The task ->
Note each line that includes the word "this". Copy those lines.

Material ->
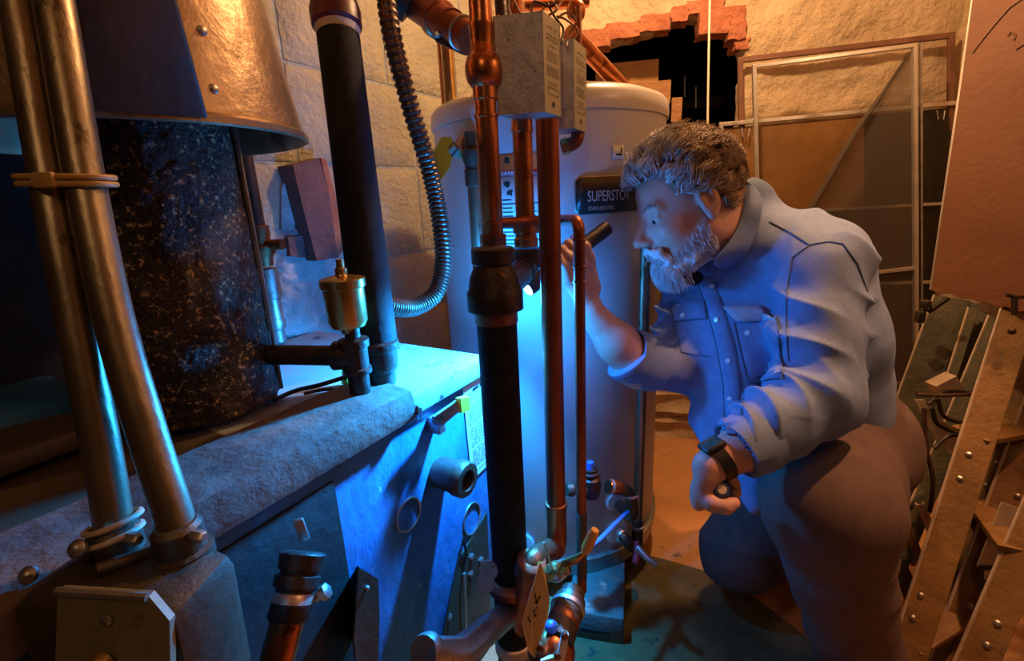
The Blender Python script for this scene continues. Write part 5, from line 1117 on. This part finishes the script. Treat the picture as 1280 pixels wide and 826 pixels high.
q_ = sv_-V(CH); dL = q_ @ V(tL); tor = np.clip(1-np.maximum(np.linalg.norm(sv_-V(LS), axis=1) < .08, 0), 0, 1)
dsp += .011*ridged((dL*34+q_[:, 2]*9)+vnoise(sv_, 21, 9)*1.5)*(.5+.5*vnoise(sv_, 22, 8))+.0016*vnoise(sv_, 5, 60)
sv_ = sv_+N_*dsp[:, None]; sv_ = smooth(sv_, sf_, 1, .35)
shirt = np_obj(sv_, sf_, 'denim_shirt', 'shirt', person); shirt['label'] = 'long-sleeved blue denim shirt with rolled cuffs'
BT = BVHTree.FromPolygons([Vector(p) for p in sv_], [tuple(f) for f in sf_])
def SH(x, y, off=.002):
    d = ray(x, y).normalized(); h = BT.ray_cast(CL, d)
    if h[0] is None:
        p = U(x, y, 1.0); h = BT.find_nearest(p)
    n = h[1]; n = n if n.dot(CL-h[0]) > 0 else -n; return h[0]+n*off, n
def dens(pix, n=10):
    out = []
    for (x0, y0), (x1, y1) in zip(pix[:-1], pix[1:]): out += [(x0+(x1-x0)*k/n, y0+(y1-y0)*k/n) for k in range(n)]
    return out+[pix[-1]]
def seam(pix, r=.0011, name='seam', m='shirt_seam', off=.0008, par=None):
    return MB().tube([SH(x, y, off)[0] for x, y in dens(pix, 8)], r, 6).obj(name, m, par or shirt)
def patch(c4, name, m, off=.003, nu=10, nv=10, par=None, lift=None):   # TL TR BR BL in pixels, draped on the shirt
    q = [Vector((*c, 0)) for c in c4]; vs = []
    for i in range(nu+1):
        for j in range(nv+1):
            p = q[0].lerp(q[1], i/nu).lerp(q[3].lerp(q[2], i/nu), j/nv); e = 0 if 0 < i < nu and 0 < j < nv else -.003
            vs.append(SH(p.x, p.y, off+e+(lift(i/nu, j/nv) if lift else 0))[0])
    mb = MB(); mb.add(vs, [(i*(nv+1)+j, (i+1)*(nv+1)+j, (i+1)*(nv+1)+j+1, i*(nv+1)+j+1) for i in range(nu) for j in range(nv)]); return mb.obj(name, m, par or shirt, ang=60)
def polystrip(a, b, name, m, off, n=30, par=None):
    A_, B_ = dens(a, 6), dens(b, 6); k = min(len(A_), len(B_)); A_ = [A_[int(i*(len(A_)-1)/(n))] for i in range(n+1)]; B_ = [B_[int(i*(len(B_)-1)/(n))] for i in range(n+1)]
    vs = []
    for pa, pb in zip(A_, B_):
        for t in (0, .12, .5, .88, 1): vs.append(SH(pa[0]+(pb[0]-pa[0])*t, pa[1]+(pb[1]-pa[1])*t, off-(.003 if t in (0, 1) else 0))[0])
    mb = MB(); mb.add(vs, [(i*5+j, (i+1)*5+j, (i+1)*5+j+1, i*5+j+1) for i in range(n) for j in range(4)]); return mb.obj(name, m, par or shirt, ang=60)
polystrip([(872, 352), (884, 385), (896, 430), (905, 480), (907, 540)], [(890, 346), (904, 385), (917, 430), (926, 480), (928, 540)], 'button_placket', 'shirt', .0045)
seam([(890, 348), (905, 385), (918, 430), (927, 480), (929, 545)]); seam([(871, 352), (883, 385), (895, 430), (904, 480), (906, 540)])
for x, y in ((891, 356), (897, 400), (911, 451), (913, 499), (935, 416), (854, 395)):
    p, n = SH(x, y, .004); m = MB(); m.lathe(p, p+n, [(0, .0052), (.002, .0055), (.003, .0045), (.0031, .002)], 14); m.obj('button', 'button', shirt)
pk = patch([(918, 404), (972, 396), (980, 472), (934, 478)], 'chest_pocket', 'shirt', .005); seam([(918, 404), (934, 478), (980, 472), (972, 396)], off=.004)
fl_ = patch([(902, 384), (950, 382), (972, 402), (922, 402)], 'pocket_flap', 'shirt_in', .006, lift=lambda u, v: .010*math.sin(v*math.pi)*u+.012*v*(1-u), par=pk); 
patch([(838, 380), (880, 376), (884, 398), (842, 402)], 'pocket_flap', 'shirt', .005); seam([(838, 380), (842, 402), (884, 398), (880, 376)], off=.004); seam([(842, 402), (852, 440), (888, 446)])
seam([(962, 277), (985, 289), (1012, 306), (1036, 302), (1054, 305)], .0013); seam([(1012, 306), (990, 322), (984, 360), (983, 410), (986, 452)], .0013)
seam([(1054, 305), (1072, 330), (1084, 365)], .0013)
# collar
def leaf(pts, name, m, th=.003):
    n = len(pts); vs = []
    for a, b, c in pts: vs += [a, b, c]
    mb = MB(); mb.add(vs, [(i*3+j, (i+1)*3+j, (i+1)*3+j+1, i*3+j+1) for i in range(n-1) for j in range(2)]); o = mb.obj(name, m, shirt, ang=70); md = o.modifiers.new('s', 'SOLIDIFY'); md.thickness = th; ms = o.modifiers.new('b', 'SUBSURF'); ms.levels = ms.render_levels = 2; return o
ndir = (Hd(-.03, 0, -.06)-NB).normalized()
def neckpt(x, y, lift, rad=.0):   # point around the neck at this pixel
    p, n = SH(x, y, .004); return p+ndir*lift+n*rad
inn = [(920, 232, .925), (930, 246, .905), (929, 262, .895), (921, 287, .895), (908, 308, .890), (886, 330, .895)]
outp = [(942, 228), (955, 246), (954, 266), (948, 292), (938, 320), (914, 340)]
ods = [.915, .897, .885, None, None, None]
def op_(b, d): return U(*b, d) if d else SH(*b, .008)[0]
leaf([(U(*a), (U(*a)+op_(b, d))/2+vd*-.008, op_(b, d)) for a, b, d in zip(inn, outp, ods)], 'collar', 'shirt')
leaf([(U(918, 229, .94), U(928, 231, .95), U(936, 240, .955)), (U(929, 226, .93), U(940, 232, .94), U(950, 250, .95)), (U(938, 226, .92), U(950, 240, .93), U(958, 262, .94))], 'collar_back', 'shirt_in')
inn2 = [(918, 236, .94), (905, 245, .98), (890, 262, 1.02), (872, 300, 1.04), (862, 330, 1.05)]
leaf([(U(*a), U(a[0]+8, a[1]+14, a[2]), U(a[0]+10, a[1]+26, a[2]+.01)) for a in inn2], 'collar', 'shirt')
seam([(950, 262), (944, 290), (928, 315), (908, 338)], .0012, off=.010)
# cuffs
def cuff(c0, c1, r0, r1, name):
    d = (c1-c0).normalized(); mb = MB(); L = (c1-c0).length; mb.lathe(c0, c1, [(0, r0-.004), (.0, r0+.003), (L*.5, (r0+r1)/2+.006), (L, r1+.004), (L, r1-.001), (L*.7, r1-.004)], 40)
    vs = [Vector(v) for v in mb.v]; mb.v = [tuple(v+((v-c0)-(d*(v-c0).dot(d))).normalized()*(.003*noise.noise(v*28)+.0015*noise.noise(v*80))) for v in vs]; mb.f = mb.f[:-2]; return mb.obj(name, 'shirt', shirt, ang=80)
cuff(LC.lerp(LE, .22), LC.lerp(LW_, .35), .050, .046, 'rolled_cuff'); cuff(RC.lerp(RE, .45), RC.lerp(RW, .20), .055, .054, 'rolled_cuff')
m = MB(); cdir = (RW-RC).normalized(); m.lathe(RC.lerp(RW, .08), RW, [(0, .054), (.006, .058), (.016, .057), (.02, .052)], 36); m.obj('cuff_fold', 'shirt', shirt)
# undershirt at the neck
MB().ball(U(866, 347, .985), .020, 16, (1, 1, .8)).obj('undershirt', 'black', person)
# --- trousers
TF = Field((.30, .50, .0), (1.10, 1.62, .78), .0048)
TF.ell(PEL, (.135, .145, .13), None, .04); TF.cone(HIP, PEL, .14, .14, .05); TF.chain([PEL, PEL.lerp(LK, .6), LK], [.135, .108, .106], .04)
KN = LK+Vector((.0, .0, -.0)); TF.chain([LK, LK.lerp(LA, .35), LA+Z3*.05], [.104, .082, .078], .03); TF.chain([HIP, RH_, RK], [.13, .125, .092], .04); TF.chain([RK+Z3*-.01, RAk], [.085, .065], .03)
TF.F = np.maximum(TF.F, -(TF.o[2]+TF.h*np.arange(TF.n[2], dtype=np.float32)-.006)[None, None, :])
tv, tf_ = TF.mesh(); tv = smooth(tv, tf_, 2, .5); N_ = vnorm(tv, tf_)
d_ = .007*ridged(vnoise(tv, 31, 14)*2.2+tv[:, 2]*30)*(.5+.5*vnoise(tv, 32, 9))+.0015*vnoise(tv, 33, 60)+arm_folds(tv, [(LK, LA)], .085, .007, 26, 1.2, 8)
tv = tv+N_*d_[:, None]; tv[:, 2] = np.maximum(tv[:, 2], .005); np_obj(tv, tf_, 'trousers', 'trousers', person)
# boots
def boot(an, dr, nm='boot'):
    b_ = Field(V(an)-.28, V(an)+.28, .005); dr = dr.normalized(); b_.cone(an, Vector((an.x, an.y, .05))-dr*.03, .05, .045, .03); g = Vector((an.x, an.y, .045)); b_.slab(g-dr*.05, g+dr*.17, dr.cross(Z3), .042, .042, .046, .036, .02)
    b_.F = np.maximum(b_.F, -(b_.o[2]+b_.h*np.arange(b_.n[2], dtype=np.float32)-.004)[None, None, :]); v, f = b_.mesh(); np_obj(v, f, nm, 'boot', person)
boot(LA, Vector((-.8, -.3, 0))); 
# --- beard, hair
BD_ = Field(V(H0)-.2, V(H0)+.2, .003)
def bd(c, r, k=.012): BD_.ell(Hd(*c), [q*HS for q in r], RHd, k)
bd((.082, 0, -.098), (.026, .032, .024))
for s in (-1, 1):
    BD_.chain([Hd(.074, s*.026, -.098), Hd(.045, s*.043, -.090), Hd(.018, s*.055, -.070)], [.018*HS, .014*HS, .007*HS], .012); BD_.chain([Hd(.108, s*.006, -.050), Hd(.097, s*.026, -.060), Hd(.085, s*.032, -.080)], [.0075*HS, .0085*HS, .010*HS], .006)
    BD_.cone(Hd(.05, s*.03, -.108), Hd(.01, s*.03, -.105), .010, .008, .012)
v, f = BD_.mesh(); n = vnorm(v, f); v = v+n*(.0022*vnoise(v, 41, 320)+.0015*vnoise(v, 42, 600))[:, None]; beard = np_obj(v, f, 'beard', 'skin', person)
def hm(name, a, b, rough=.55):
    m = mat(name, a, b, 60, rough); return m
M['hair_brown'] = hm('brown_hair', (.20, .12, .07), (.62, .45, .30)); M['hair_grey'] = hm('grey_hair', (.42, .40, .39), (.66, .63, .60)); M['beard'] = hm('white_beard', (.50, .50, .50), (.74, .74, .74)); M['hair_dark'] = hm('under_hair', (.09, .055, .035), (.16, .10, .06))
beard.data.materials[0] = M['beard']
def strands(name, pts, m, par, n=5, sides=3):
    """pts: list of (points, r0)"""
    vs, fs = [], []
    for P_, r0 in pts:
        b = len(vs); a = (P_[1]-P_[0]).orthogonal().normalized(); L = len(P_)
        for i, p in enumerate(P_):
            t = (P_[min(i+1, L-1)]-P_[max(i-1, 0)]).normalized(); a = (a-t*a.dot(t)).normalized(); c = t.cross(a); r = r0*(1-.85*i/(L-1))
            for k in range(sides): q = 2*math.pi*k/sides; vs.append(tuple(p+(a*math.cos(q)+c*math.sin(q))*r))
        fs += [(b+i*sides+k, b+i*sides+(k+1) % sides, b+(i+1)*sides+(k+1) % sides, b+(i+1)*sides+k) for i in range(L-1) for k in range(sides)]
    mb = MB(); mb.v = vs; mb.f = fs; me = bpy.data.meshes.new(name); me.from_pydata(vs, [], fs); me.polygons.foreach_set('use_smooth', [True]*len(fs)); me.materials.append(M[m]); o = bpy.data.objects.new(name, me); COL.objects.link(o); o.parent = par
    if par.type == 'EMPTY': o.matrix_parent_inverse = Matrix.Translation(-par.location)
    return o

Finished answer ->
The Blender Python script for this scene continues. Write part 5, from line 1117 on. This part finishes the script. Treat the picture as 1280 pixels wide and 826 pixels high.
def neckpt(x, y, lift, rad=.0):   # point around the neck at this pixel